Catch what Gmail and Outlook will mangle before you hit send — flagged inline as you write.

Email is the most hostile place to render HTML. Gmail strips some CSS, Outlook ignores others, and what looks perfect in a browser can fall apart in an inbox. HTMLOL's compatibility checks flag those problems before you send.

The Email compatibility report panel showing an email-ready score of 72, a per-client breakdown, and a list of issues with Fix buttons.
The compatibility report: an email-ready score, a per-client breakdown, and one-click fixes.

Running a check

In Live view, click Check compatibility. HTMLOL scans your markup and CSS for patterns known to break in major email clients, then marks the offending lines and lists each issue with a short explanation and a suggested fix.

What it catches

Common culprits include modern layout (flexbox, grid, position), unsupported image formats, web fonts that won't load, missing alt text, images without dimensions, and CSS that specific clients quietly drop. Each finding tells you which clients are affected and what to use instead.

Your email-ready score

The report leads with an email-ready score out of 100 — green when you're in good shape, amber when there's work to do, red when there's a lot. It's weighted by severity (errors hurt most), so it's an at-a-glance read on whether a page is safe to send, and it climbs as you fix things.

Where it'll break

A per-client breakdown shows how your page is likely to fare across the big rendering engines — Apple Mail, Gmail, Outlook (Windows), Outlook.com, Yahoo, and Mobile — so you can see where a problem bites, not just that it exists.

One-click fixes

For the safe, mechanical issues, the report offers a Fix button per item plus Fix all safe issues — it adds missing alt text, moves <style> into the <head>, appends a generic font fallback, adds a background-color fallback behind background images, and fills in image dimensions. Every fix is undoable (+Z). Structural problems (flex/grid → tables, SVG → PNG) stay as written guidance, since those are judgment calls.

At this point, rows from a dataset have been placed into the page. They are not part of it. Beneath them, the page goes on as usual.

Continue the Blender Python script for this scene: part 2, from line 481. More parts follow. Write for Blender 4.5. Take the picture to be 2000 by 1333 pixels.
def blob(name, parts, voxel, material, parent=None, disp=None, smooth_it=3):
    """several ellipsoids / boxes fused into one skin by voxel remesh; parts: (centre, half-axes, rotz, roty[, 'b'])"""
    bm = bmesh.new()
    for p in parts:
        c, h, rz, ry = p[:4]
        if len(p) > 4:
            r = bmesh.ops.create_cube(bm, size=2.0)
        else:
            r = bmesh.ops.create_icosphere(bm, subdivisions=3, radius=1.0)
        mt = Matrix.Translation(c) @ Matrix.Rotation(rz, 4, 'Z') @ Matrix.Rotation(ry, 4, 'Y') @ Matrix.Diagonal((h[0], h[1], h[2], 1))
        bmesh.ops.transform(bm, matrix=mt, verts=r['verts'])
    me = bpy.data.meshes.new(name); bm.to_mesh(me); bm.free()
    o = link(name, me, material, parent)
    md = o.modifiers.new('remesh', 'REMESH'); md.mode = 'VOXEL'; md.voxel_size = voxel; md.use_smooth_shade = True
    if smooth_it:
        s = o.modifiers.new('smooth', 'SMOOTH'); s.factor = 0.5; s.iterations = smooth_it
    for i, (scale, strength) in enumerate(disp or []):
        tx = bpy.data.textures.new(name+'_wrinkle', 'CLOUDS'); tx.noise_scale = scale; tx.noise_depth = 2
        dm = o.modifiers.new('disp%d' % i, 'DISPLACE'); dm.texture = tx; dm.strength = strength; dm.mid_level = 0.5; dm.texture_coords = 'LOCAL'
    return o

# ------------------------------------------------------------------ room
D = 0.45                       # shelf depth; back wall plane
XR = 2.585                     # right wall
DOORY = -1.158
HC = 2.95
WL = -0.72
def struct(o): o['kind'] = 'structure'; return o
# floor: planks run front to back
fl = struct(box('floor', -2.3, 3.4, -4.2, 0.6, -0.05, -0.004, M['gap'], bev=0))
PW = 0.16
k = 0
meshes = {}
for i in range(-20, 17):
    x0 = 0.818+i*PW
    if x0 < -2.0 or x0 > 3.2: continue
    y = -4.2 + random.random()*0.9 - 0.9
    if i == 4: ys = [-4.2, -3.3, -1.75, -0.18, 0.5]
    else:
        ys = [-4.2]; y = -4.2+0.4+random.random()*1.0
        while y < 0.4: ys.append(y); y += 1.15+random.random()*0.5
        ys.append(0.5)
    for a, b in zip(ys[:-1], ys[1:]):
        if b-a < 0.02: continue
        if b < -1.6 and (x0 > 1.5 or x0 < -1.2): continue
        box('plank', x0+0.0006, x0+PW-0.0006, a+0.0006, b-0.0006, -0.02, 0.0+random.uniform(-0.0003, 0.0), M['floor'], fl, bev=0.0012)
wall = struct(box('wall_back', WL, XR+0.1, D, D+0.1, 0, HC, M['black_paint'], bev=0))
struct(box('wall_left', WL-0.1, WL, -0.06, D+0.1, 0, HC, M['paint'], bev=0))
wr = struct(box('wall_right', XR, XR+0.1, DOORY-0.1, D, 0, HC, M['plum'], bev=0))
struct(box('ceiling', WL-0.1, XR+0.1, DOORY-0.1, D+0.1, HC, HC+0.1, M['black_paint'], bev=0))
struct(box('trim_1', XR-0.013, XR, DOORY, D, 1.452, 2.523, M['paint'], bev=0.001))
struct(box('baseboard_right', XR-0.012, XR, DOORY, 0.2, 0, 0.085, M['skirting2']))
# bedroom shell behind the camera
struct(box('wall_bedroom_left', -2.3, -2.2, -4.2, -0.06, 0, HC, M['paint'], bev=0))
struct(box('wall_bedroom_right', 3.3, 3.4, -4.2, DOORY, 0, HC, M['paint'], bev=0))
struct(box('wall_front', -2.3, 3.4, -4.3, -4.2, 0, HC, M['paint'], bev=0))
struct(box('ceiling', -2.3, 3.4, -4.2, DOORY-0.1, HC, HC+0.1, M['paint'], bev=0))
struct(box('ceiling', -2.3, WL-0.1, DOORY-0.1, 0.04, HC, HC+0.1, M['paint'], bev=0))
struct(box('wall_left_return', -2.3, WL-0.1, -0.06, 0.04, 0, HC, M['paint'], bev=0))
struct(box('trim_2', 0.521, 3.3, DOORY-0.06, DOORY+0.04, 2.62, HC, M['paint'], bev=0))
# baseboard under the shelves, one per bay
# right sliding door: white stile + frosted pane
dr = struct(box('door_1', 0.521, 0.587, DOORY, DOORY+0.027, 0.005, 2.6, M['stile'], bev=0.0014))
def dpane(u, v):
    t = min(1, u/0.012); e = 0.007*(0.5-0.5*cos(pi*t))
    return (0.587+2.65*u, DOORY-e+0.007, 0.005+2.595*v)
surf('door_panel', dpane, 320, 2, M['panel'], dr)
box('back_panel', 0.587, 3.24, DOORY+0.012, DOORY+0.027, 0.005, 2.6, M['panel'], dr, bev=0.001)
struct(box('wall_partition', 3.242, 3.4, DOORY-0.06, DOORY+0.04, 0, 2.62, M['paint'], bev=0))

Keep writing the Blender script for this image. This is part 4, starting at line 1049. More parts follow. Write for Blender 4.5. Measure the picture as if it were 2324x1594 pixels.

Fixes only touch your source

One-click fixes change the document you're editing. Issues that come from an applied brand or a CSS rule (not your editable markup) stay as guidance rather than offering a Fix that wouldn't have anything to change.

A guide, not a gate

The checker is advice, not a hard stop — you can publish or export anyway. It's there to catch the things that are easy to miss, not to police your markup.

For power users

Compatibility checks are a Basic+ feature. The check runs client-side against a ruleset of known client quirks, so it's instant and works on whatever's currently in your editor — no sending required.